With this media consumption landscape, we can say that there is a fairly high interest in news and information in the country. According to data from the Reuters Institute Digital News Report (Newman et al., 2019: 102–103), 61 per cent of Portuguese people say they are “very much” or “much” interested in news, and 25 per cent of them say they look for news more than six times a day. Inversely, 41.5 per cent say they are tired of the high quantity of news they permanently face. Portugal also scores very high in the Reuters report rankings on trust in news: 58 per cent of Portuguese people say they trust in the news most of the time (only Finland scores higher with 59%), although only 27 per cent trust news when it comes to them via social media (Newman et al., 2019: 20–21).

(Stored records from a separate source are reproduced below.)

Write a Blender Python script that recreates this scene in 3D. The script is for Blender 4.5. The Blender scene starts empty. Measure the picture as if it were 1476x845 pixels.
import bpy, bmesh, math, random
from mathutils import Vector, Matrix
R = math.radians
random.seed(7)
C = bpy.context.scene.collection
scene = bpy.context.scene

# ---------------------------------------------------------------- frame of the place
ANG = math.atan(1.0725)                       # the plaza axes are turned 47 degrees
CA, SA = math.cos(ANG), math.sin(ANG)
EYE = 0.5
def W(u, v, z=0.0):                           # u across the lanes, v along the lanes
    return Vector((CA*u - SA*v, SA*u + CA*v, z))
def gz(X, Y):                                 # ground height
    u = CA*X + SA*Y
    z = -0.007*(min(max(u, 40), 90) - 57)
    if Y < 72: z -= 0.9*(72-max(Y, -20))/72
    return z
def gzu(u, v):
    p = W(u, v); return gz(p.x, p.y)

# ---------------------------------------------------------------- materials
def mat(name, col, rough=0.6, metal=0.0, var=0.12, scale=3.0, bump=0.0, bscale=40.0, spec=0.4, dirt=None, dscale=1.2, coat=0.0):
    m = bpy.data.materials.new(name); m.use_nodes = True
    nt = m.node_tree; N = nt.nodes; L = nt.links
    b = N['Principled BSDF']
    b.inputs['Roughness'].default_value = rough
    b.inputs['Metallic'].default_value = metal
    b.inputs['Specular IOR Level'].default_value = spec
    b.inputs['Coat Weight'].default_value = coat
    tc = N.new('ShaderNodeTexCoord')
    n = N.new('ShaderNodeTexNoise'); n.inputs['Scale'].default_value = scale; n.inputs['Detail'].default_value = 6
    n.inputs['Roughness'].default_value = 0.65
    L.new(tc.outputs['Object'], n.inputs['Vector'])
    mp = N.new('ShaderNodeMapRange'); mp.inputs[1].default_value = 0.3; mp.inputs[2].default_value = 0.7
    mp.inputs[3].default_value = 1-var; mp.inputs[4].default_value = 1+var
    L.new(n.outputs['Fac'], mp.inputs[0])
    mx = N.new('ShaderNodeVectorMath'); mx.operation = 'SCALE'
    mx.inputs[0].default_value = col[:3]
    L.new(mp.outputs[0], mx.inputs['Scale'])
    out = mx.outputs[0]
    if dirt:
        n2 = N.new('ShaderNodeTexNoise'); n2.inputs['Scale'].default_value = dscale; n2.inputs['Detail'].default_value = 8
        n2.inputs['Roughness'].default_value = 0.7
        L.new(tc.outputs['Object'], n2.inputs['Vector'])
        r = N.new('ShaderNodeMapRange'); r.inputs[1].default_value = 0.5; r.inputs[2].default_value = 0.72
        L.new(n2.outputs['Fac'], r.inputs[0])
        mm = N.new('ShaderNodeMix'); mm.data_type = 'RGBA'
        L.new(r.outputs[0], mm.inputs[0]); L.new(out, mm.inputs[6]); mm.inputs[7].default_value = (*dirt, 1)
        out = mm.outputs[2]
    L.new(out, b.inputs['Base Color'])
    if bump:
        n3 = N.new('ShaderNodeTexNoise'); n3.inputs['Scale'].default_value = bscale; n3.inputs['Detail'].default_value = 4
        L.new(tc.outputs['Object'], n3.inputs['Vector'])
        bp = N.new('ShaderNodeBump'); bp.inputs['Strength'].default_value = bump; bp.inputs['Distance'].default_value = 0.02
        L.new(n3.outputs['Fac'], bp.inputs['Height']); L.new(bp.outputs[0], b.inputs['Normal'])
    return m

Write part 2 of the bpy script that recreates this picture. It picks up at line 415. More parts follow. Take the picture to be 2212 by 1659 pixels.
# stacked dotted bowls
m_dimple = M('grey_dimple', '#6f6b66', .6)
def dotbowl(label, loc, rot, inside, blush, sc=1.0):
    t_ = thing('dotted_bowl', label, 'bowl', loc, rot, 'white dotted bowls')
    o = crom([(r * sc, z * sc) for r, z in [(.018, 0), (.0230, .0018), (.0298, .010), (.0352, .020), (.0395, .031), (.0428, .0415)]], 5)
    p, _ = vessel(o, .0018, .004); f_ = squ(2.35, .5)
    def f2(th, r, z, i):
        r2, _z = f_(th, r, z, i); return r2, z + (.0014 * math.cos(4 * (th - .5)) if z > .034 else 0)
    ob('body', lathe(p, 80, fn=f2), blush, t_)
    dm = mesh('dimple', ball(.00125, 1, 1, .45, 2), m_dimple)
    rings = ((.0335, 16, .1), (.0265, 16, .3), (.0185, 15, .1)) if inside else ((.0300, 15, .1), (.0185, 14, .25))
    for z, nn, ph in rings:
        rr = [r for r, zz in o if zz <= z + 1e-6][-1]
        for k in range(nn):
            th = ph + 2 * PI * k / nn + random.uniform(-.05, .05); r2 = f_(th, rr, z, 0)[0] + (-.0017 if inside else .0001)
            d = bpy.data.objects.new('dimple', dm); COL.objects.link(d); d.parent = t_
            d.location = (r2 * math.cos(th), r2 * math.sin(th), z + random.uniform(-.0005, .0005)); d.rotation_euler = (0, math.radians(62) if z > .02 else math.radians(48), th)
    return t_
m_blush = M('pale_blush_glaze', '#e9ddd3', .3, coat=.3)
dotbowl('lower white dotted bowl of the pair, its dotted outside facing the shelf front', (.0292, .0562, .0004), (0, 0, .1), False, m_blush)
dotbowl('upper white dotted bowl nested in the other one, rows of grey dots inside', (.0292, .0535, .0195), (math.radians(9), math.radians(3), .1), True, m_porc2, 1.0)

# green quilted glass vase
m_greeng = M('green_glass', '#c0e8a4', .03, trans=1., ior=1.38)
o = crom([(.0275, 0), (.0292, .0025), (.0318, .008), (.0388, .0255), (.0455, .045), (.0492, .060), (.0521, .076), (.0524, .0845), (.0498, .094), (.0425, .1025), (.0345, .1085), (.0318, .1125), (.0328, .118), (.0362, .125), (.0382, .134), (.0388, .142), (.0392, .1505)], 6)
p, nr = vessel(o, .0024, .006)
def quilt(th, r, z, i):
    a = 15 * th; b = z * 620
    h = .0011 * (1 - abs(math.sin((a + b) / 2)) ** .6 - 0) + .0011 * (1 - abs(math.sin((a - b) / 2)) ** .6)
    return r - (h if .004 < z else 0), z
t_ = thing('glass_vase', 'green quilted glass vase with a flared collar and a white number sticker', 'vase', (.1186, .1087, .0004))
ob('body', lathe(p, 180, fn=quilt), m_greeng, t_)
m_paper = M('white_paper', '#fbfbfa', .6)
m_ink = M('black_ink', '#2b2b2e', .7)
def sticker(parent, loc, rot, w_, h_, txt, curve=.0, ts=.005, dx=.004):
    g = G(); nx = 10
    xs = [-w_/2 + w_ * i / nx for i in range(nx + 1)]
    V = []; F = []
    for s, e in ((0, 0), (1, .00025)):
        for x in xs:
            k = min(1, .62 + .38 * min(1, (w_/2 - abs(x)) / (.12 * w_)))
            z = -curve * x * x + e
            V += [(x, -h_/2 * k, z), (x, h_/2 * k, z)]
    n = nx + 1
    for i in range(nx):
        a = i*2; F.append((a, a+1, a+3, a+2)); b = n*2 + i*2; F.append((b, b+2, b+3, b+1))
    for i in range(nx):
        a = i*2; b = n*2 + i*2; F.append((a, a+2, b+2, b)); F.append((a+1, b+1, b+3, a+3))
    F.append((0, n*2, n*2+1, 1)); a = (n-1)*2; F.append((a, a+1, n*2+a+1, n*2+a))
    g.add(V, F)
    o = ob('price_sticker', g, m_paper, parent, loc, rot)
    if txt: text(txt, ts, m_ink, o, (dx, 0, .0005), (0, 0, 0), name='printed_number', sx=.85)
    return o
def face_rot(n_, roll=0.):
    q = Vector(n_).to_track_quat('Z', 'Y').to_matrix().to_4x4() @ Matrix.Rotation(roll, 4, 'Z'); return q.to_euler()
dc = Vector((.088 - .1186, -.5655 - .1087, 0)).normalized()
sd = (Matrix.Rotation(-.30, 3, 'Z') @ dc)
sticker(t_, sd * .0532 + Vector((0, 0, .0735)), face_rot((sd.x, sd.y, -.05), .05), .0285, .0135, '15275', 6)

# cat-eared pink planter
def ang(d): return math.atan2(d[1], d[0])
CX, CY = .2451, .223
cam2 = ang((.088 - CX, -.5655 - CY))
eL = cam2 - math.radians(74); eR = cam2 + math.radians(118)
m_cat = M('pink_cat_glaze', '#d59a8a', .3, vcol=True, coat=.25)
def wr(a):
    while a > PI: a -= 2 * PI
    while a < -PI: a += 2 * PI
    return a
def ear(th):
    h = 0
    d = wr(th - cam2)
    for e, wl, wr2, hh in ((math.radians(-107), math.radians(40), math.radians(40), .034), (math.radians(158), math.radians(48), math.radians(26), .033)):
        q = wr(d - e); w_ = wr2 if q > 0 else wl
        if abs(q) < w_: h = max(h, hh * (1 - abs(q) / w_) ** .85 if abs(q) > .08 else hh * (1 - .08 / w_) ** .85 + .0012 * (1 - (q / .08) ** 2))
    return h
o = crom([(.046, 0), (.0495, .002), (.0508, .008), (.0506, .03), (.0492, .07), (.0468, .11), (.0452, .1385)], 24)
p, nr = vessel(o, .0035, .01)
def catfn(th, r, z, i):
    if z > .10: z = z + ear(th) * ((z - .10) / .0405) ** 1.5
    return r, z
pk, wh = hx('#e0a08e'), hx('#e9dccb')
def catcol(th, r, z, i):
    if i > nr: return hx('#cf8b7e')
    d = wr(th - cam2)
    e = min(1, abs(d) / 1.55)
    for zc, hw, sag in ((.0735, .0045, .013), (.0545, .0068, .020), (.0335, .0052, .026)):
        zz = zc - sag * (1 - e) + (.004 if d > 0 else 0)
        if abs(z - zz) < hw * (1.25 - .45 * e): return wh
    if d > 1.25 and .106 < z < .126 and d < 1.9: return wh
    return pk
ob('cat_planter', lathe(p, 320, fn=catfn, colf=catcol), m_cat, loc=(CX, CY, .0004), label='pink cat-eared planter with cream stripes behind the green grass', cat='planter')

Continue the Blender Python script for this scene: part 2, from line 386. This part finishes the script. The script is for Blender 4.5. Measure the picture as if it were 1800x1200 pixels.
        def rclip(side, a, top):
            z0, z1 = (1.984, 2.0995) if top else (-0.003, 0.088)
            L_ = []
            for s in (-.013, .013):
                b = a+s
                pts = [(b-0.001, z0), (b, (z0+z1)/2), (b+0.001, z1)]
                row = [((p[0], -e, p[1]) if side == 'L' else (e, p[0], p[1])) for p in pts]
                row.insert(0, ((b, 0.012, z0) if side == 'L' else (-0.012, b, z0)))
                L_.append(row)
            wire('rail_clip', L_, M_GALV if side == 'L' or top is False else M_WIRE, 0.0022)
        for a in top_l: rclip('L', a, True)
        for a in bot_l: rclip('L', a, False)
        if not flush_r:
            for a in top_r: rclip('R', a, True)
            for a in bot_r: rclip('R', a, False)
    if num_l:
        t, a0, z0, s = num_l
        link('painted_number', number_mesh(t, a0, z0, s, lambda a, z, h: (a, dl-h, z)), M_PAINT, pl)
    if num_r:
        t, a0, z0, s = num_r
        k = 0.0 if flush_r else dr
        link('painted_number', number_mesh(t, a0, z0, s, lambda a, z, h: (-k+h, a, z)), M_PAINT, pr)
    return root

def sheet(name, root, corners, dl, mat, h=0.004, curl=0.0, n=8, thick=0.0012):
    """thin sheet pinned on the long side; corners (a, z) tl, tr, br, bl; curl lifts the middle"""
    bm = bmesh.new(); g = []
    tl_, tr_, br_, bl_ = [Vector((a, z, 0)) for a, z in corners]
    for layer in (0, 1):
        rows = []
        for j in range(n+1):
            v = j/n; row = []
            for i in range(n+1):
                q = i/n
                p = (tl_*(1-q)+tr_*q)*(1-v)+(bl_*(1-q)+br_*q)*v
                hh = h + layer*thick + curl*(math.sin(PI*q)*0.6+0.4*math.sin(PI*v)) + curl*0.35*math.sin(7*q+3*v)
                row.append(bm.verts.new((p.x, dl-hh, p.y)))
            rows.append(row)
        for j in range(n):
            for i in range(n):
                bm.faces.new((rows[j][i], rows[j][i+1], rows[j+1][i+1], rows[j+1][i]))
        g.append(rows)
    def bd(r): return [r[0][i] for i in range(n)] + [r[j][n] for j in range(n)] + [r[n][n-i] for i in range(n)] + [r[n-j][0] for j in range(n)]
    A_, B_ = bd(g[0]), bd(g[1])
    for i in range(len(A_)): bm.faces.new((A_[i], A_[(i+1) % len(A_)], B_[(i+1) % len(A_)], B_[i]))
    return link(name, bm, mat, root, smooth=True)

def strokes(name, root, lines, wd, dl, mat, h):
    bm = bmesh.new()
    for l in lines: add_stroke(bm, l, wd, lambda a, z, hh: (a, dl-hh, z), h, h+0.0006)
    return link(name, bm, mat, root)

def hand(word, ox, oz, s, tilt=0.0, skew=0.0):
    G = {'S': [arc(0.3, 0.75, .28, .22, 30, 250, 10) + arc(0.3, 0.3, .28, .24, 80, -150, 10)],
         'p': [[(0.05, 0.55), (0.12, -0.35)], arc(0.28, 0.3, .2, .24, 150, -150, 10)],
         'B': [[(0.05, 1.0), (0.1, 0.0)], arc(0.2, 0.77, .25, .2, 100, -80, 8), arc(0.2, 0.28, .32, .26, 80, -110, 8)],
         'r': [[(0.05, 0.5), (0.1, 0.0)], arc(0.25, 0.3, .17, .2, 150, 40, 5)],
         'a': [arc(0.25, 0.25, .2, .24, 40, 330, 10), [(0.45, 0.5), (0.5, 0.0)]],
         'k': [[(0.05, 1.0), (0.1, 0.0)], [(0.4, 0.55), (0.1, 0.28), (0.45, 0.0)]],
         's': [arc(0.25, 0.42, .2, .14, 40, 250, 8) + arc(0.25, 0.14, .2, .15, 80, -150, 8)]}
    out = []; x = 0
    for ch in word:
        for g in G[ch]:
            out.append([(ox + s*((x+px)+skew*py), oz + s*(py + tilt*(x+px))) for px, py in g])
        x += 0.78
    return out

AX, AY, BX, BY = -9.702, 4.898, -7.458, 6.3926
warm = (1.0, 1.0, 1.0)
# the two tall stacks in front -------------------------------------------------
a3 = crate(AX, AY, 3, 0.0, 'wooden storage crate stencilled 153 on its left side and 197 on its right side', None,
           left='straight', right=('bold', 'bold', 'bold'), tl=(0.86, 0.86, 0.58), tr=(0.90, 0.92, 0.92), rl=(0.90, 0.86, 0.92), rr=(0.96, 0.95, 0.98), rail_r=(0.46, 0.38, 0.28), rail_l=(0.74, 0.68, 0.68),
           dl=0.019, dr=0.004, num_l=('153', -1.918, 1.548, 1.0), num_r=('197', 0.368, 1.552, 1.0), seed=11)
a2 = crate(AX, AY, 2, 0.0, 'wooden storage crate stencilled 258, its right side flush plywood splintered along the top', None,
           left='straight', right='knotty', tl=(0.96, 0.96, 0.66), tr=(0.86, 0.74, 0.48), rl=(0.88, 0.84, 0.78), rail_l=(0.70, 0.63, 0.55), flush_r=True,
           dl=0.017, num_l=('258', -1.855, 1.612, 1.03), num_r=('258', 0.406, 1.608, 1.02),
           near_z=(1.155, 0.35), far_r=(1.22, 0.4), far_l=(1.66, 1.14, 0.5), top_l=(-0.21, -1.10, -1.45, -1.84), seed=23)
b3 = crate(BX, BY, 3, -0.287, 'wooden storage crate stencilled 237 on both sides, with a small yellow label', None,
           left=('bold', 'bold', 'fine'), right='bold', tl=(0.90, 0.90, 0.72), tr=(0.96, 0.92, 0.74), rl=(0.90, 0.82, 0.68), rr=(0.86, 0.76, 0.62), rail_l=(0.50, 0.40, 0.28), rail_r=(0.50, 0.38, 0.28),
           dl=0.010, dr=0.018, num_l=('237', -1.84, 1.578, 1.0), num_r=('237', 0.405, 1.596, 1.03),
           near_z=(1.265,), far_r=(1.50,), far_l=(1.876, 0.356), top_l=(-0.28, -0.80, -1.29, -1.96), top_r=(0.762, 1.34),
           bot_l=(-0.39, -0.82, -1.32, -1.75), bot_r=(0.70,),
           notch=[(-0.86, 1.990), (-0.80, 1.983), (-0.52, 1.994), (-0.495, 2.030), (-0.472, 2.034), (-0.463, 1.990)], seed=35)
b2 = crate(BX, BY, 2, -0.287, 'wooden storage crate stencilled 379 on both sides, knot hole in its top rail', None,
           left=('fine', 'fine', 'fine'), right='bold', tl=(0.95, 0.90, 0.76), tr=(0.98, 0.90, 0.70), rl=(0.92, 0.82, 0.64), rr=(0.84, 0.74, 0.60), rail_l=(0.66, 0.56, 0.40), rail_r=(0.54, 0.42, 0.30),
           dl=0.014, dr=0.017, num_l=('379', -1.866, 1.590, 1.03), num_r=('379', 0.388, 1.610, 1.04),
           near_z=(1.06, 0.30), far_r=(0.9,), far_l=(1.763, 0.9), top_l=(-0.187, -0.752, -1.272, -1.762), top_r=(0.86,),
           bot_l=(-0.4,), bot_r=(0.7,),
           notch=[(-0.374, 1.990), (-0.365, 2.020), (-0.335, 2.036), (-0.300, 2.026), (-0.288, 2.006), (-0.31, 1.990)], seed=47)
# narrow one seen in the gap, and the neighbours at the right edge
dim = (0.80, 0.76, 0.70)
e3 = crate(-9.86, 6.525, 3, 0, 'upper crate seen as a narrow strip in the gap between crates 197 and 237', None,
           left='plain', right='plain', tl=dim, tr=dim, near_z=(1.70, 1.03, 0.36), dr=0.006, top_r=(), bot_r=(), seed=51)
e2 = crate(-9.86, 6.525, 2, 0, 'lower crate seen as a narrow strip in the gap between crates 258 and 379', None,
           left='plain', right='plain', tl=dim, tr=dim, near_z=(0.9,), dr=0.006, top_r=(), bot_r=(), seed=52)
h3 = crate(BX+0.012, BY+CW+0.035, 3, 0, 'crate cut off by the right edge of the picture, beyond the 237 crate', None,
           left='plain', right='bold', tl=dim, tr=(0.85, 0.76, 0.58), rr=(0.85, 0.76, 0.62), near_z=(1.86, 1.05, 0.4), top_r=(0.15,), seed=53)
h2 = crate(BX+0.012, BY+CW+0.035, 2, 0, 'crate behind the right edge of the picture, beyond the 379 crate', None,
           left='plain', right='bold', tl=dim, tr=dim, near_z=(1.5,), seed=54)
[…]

Television continues to be the main source of news and information (58%), followed by the Internet (30.9%, including social media) with radio and press far behind (5.8% and 3.8% respectively). The relative importance of television is much higher among older people, while younger people increasingly prefer the Internet and social media as a source for news. The main way people access online news is through social media (26.3%) which is higher than access through news websites (20.4%). One of the reasons to do so is to escape any direct payment. Only 7.1 per cent of Portuguese people admit to having paid for news online in 2018. This was one of the lowest figures among the 38 countries monitored by DNR, with the average being 13 per cent. Not surprisingly, 47.2 per cent of Portuguese people regularly use a news aggregator, with Google News used more than any other (36.1%). All this helps to explain why news outlets are having more and more problems with their business since they lose money in two ways. They are selling their product or service to fewer people, and they have less advertising because advertisers tend to prefer platforms such as Google, Facebook, Instagram, and so on.
The way to access news is also changing rapidly. 62.3 per cent of users prefer to do this using a smartphone (in 2015, they were only 34%), while 57 per cent use a computer (they were 78% in 2015) (Cardoso et al., 2019).
The overwhelming presence of television has relevant consequences for the business too as its share of advertising is much higher than the share for newspapers, radio, or even the Internet (see Table 7). Although things are changing in this domain, with growing advertisement on the Internet, they are not changing rapidly enough to affect television’s market share.